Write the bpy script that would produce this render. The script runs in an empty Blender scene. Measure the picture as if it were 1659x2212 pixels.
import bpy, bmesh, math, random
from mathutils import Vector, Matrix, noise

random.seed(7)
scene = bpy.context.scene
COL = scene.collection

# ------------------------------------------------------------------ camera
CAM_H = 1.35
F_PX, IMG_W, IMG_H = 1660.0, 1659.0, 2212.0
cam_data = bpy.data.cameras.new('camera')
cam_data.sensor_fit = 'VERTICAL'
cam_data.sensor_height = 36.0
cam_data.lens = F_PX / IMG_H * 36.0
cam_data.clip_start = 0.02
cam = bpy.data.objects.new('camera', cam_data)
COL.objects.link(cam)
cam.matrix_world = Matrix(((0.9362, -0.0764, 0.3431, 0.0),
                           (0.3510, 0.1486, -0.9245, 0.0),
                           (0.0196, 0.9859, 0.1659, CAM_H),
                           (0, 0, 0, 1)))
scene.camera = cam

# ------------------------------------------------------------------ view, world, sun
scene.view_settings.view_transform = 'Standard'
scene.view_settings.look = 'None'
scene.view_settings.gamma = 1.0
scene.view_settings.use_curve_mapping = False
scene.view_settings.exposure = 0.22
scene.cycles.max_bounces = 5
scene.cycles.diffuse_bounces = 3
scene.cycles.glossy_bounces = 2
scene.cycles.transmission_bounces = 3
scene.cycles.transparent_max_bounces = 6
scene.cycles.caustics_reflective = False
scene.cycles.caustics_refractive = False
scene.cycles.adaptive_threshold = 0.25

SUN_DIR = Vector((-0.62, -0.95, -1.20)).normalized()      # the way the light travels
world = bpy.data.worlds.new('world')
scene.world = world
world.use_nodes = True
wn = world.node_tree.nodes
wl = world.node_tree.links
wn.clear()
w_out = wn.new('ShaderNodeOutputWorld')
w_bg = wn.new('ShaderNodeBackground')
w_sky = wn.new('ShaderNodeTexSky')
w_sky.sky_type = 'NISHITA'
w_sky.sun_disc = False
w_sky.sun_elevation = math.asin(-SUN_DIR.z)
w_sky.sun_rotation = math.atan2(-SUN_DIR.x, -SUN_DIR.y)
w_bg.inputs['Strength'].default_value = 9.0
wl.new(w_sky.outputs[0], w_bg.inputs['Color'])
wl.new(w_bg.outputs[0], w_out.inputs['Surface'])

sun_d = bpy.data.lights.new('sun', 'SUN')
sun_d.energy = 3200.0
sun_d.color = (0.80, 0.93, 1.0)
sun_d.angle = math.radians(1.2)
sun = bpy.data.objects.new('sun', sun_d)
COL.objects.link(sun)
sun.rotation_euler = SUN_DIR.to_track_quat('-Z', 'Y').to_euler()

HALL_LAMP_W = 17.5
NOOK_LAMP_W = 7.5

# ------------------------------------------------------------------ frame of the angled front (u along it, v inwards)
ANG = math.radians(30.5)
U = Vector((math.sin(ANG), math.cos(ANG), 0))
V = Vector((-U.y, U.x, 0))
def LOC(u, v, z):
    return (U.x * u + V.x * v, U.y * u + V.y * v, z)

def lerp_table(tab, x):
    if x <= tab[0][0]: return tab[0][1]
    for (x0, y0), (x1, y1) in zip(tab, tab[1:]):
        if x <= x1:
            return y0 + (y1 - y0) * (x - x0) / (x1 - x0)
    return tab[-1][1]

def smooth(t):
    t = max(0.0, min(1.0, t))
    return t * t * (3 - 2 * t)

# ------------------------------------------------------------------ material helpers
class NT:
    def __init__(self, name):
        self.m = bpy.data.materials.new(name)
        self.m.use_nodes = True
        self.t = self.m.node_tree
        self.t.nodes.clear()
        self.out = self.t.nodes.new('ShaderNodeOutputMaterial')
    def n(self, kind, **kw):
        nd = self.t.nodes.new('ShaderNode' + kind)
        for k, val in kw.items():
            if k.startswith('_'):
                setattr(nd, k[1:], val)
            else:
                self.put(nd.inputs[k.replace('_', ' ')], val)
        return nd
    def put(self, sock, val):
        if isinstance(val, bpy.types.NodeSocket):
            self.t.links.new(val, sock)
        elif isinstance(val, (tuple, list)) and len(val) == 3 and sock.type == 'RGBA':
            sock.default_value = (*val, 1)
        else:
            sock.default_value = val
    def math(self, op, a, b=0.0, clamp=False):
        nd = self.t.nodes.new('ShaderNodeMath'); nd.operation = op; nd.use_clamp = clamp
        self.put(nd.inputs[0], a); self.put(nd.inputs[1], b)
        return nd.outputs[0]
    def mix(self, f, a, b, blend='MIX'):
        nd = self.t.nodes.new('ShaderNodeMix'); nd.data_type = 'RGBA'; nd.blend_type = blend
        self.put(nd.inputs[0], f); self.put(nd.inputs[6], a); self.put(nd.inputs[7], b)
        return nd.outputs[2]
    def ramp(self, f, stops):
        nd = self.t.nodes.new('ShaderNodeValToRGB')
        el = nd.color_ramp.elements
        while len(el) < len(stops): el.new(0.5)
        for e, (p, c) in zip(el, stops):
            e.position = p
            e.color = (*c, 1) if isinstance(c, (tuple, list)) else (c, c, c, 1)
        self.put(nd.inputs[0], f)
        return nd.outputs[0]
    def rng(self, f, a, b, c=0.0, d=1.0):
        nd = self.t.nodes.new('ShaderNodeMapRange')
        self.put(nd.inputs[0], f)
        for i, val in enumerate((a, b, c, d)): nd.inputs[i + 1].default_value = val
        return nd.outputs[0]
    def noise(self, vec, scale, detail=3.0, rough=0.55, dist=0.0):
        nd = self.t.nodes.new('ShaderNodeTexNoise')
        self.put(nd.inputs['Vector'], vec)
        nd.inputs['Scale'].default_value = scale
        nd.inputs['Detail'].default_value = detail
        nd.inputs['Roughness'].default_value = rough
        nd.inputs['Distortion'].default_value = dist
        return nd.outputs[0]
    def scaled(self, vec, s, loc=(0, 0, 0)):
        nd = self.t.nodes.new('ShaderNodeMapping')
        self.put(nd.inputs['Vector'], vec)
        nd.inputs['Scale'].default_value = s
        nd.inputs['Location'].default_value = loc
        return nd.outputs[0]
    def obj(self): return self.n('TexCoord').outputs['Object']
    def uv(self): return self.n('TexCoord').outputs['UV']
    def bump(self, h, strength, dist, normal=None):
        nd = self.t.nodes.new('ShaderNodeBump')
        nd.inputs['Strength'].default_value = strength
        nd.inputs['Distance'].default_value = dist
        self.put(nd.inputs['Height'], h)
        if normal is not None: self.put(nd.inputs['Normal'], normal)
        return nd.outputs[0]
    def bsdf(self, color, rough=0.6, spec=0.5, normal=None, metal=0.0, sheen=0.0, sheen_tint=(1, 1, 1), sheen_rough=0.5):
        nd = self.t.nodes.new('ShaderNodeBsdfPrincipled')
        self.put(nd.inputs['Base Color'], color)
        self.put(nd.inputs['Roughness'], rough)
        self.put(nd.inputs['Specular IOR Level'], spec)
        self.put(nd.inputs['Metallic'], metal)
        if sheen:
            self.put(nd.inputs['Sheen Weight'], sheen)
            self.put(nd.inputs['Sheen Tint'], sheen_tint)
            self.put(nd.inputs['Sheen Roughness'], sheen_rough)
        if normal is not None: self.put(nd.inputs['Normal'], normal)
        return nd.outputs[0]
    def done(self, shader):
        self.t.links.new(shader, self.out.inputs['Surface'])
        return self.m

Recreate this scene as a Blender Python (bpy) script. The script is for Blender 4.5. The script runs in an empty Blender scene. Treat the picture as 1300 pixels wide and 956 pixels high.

Do this:
Type the material above out again, exactly.

Solution to the exercise:
Write the bpy script that would produce this render. The script runs in an empty Blender scene. Measure the picture as if it were 1659x2212 pixels.
import bpy, bmesh, math, random
from mathutils import Vector, Matrix, noise

random.seed(7)
scene = bpy.context.scene
COL = scene.collection

# ------------------------------------------------------------------ camera
CAM_H = 1.35
F_PX, IMG_W, IMG_H = 1660.0, 1659.0, 2212.0
cam_data = bpy.data.cameras.new('camera')
cam_data.sensor_fit = 'VERTICAL'
cam_data.sensor_height = 36.0
cam_data.lens = F_PX / IMG_H * 36.0
cam_data.clip_start = 0.02
cam = bpy.data.objects.new('camera', cam_data)
COL.objects.link(cam)
cam.matrix_world = Matrix(((0.9362, -0.0764, 0.3431, 0.0),
                           (0.3510, 0.1486, -0.9245, 0.0),
                           (0.0196, 0.9859, 0.1659, CAM_H),
                           (0, 0, 0, 1)))
scene.camera = cam

# ------------------------------------------------------------------ view, world, sun
scene.view_settings.view_transform = 'Standard'
scene.view_settings.look = 'None'
scene.view_settings.gamma = 1.0
scene.view_settings.use_curve_mapping = False
scene.view_settings.exposure = 0.22
scene.cycles.max_bounces = 5
scene.cycles.diffuse_bounces = 3
scene.cycles.glossy_bounces = 2
scene.cycles.transmission_bounces = 3
scene.cycles.transparent_max_bounces = 6
scene.cycles.caustics_reflective = False
scene.cycles.caustics_refractive = False
scene.cycles.adaptive_threshold = 0.25

SUN_DIR = Vector((-0.62, -0.95, -1.20)).normalized()      # the way the light travels
world = bpy.data.worlds.new('world')
scene.world = world
world.use_nodes = True
wn = world.node_tree.nodes
wl = world.node_tree.links
wn.clear()
w_out = wn.new('ShaderNodeOutputWorld')
w_bg = wn.new('ShaderNodeBackground')
w_sky = wn.new('ShaderNodeTexSky')
w_sky.sky_type = 'NISHITA'
w_sky.sun_disc = False
w_sky.sun_elevation = math.asin(-SUN_DIR.z)
w_sky.sun_rotation = math.atan2(-SUN_DIR.x, -SUN_DIR.y)
w_bg.inputs['Strength'].default_value = 9.0
wl.new(w_sky.outputs[0], w_bg.inputs['Color'])
wl.new(w_bg.outputs[0], w_out.inputs['Surface'])

sun_d = bpy.data.lights.new('sun', 'SUN')
sun_d.energy = 3200.0
sun_d.color = (0.80, 0.93, 1.0)
sun_d.angle = math.radians(1.2)
sun = bpy.data.objects.new('sun', sun_d)
COL.objects.link(sun)
sun.rotation_euler = SUN_DIR.to_track_quat('-Z', 'Y').to_euler()

HALL_LAMP_W = 17.5
NOOK_LAMP_W = 7.5

# ------------------------------------------------------------------ frame of the angled front (u along it, v inwards)
ANG = math.radians(30.5)
U = Vector((math.sin(ANG), math.cos(ANG), 0))
V = Vector((-U.y, U.x, 0))
def LOC(u, v, z):
    return (U.x * u + V.x * v, U.y * u + V.y * v, z)

def lerp_table(tab, x):
    if x <= tab[0][0]: return tab[0][1]
    for (x0, y0), (x1, y1) in zip(tab, tab[1:]):
        if x <= x1:
            return y0 + (y1 - y0) * (x - x0) / (x1 - x0)
    return tab[-1][1]

def smooth(t):
    t = max(0.0, min(1.0, t))
    return t * t * (3 - 2 * t)

# ------------------------------------------------------------------ material helpers
class NT:
    def __init__(self, name):
        self.m = bpy.data.materials.new(name)
        self.m.use_nodes = True
        self.t = self.m.node_tree
        self.t.nodes.clear()
        self.out = self.t.nodes.new('ShaderNodeOutputMaterial')
    def n(self, kind, **kw):
        nd = self.t.nodes.new('ShaderNode' + kind)
        for k, val in kw.items():
            if k.startswith('_'):
                setattr(nd, k[1:], val)
            else:
                self.put(nd.inputs[k.replace('_', ' ')], val)
        return nd
    def put(self, sock, val):
        if isinstance(val, bpy.types.NodeSocket):
            self.t.links.new(val, sock)
        elif isinstance(val, (tuple, list)) and len(val) == 3 and sock.type == 'RGBA':
            sock.default_value = (*val, 1)
        else:
            sock.default_value = val
    def math(self, op, a, b=0.0, clamp=False):
        nd = self.t.nodes.new('ShaderNodeMath'); nd.operation = op; nd.use_clamp = clamp
        self.put(nd.inputs[0], a); self.put(nd.inputs[1], b)
        return nd.outputs[0]
    def mix(self, f, a, b, blend='MIX'):
        nd = self.t.nodes.new('ShaderNodeMix'); nd.data_type = 'RGBA'; nd.blend_type = blend
        self.put(nd.inputs[0], f); self.put(nd.inputs[6], a); self.put(nd.inputs[7], b)
        return nd.outputs[2]
    def ramp(self, f, stops):
        nd = self.t.nodes.new('ShaderNodeValToRGB')
        el = nd.color_ramp.elements
        while len(el) < len(stops): el.new(0.5)
        for e, (p, c) in zip(el, stops):
            e.position = p
            e.color = (*c, 1) if isinstance(c, (tuple, list)) else (c, c, c, 1)
        self.put(nd.inputs[0], f)
        return nd.outputs[0]
    def rng(self, f, a, b, c=0.0, d=1.0):
        nd = self.t.nodes.new('ShaderNodeMapRange')
        self.put(nd.inputs[0], f)
        for i, val in enumerate((a, b, c, d)): nd.inputs[i + 1].default_value = val
        return nd.outputs[0]
    def noise(self, vec, scale, detail=3.0, rough=0.55, dist=0.0):
        nd = self.t.nodes.new('ShaderNodeTexNoise')
        self.put(nd.inputs['Vector'], vec)
        nd.inputs['Scale'].default_value = scale
        nd.inputs['Detail'].default_value = detail
        nd.inputs['Roughness'].default_value = rough
        nd.inputs['Distortion'].default_value = dist
        return nd.outputs[0]
    def scaled(self, vec, s, loc=(0, 0, 0)):
        nd = self.t.nodes.new('ShaderNodeMapping')
        self.put(nd.inputs['Vector'], vec)
        nd.inputs['Scale'].default_value = s
        nd.inputs['Location'].default_value = loc
        return nd.outputs[0]
    def obj(self): return self.n('TexCoord').outputs['Object']
    def uv(self): return self.n('TexCoord').outputs['UV']
    def bump(self, h, strength, dist, normal=None):
        nd = self.t.nodes.new('ShaderNodeBump')
        nd.inputs['Strength'].default_value = strength
        nd.inputs['Distance'].default_value = dist
        self.put(nd.inputs['Height'], h)
        if normal is not None: self.put(nd.inputs['Normal'], normal)
        return nd.outputs[0]
    def bsdf(self, color, rough=0.6, spec=0.5, normal=None, metal=0.0, sheen=0.0, sheen_tint=(1, 1, 1), sheen_rough=0.5):
        nd = self.t.nodes.new('ShaderNodeBsdfPrincipled')
        self.put(nd.inputs['Base Color'], color)
        self.put(nd.inputs['Roughness'], rough)
        self.put(nd.inputs['Specular IOR Level'], spec)
        self.put(nd.inputs['Metallic'], metal)
        if sheen:
            self.put(nd.inputs['Sheen Weight'], sheen)
            self.put(nd.inputs['Sheen Tint'], sheen_tint)
            self.put(nd.inputs['Sheen Roughness'], sheen_rough)
        if normal is not None: self.put(nd.inputs['Normal'], normal)
        return nd.outputs[0]
    def done(self, shader):
        self.t.links.new(shader, self.out.inputs['Surface'])
        return self.m

Recreate this scene as a Blender Python (bpy) script. The script is for Blender 4.5. The script runs in an empty Blender scene. Treat the picture as 1300 pixels wide and 956 pixels high.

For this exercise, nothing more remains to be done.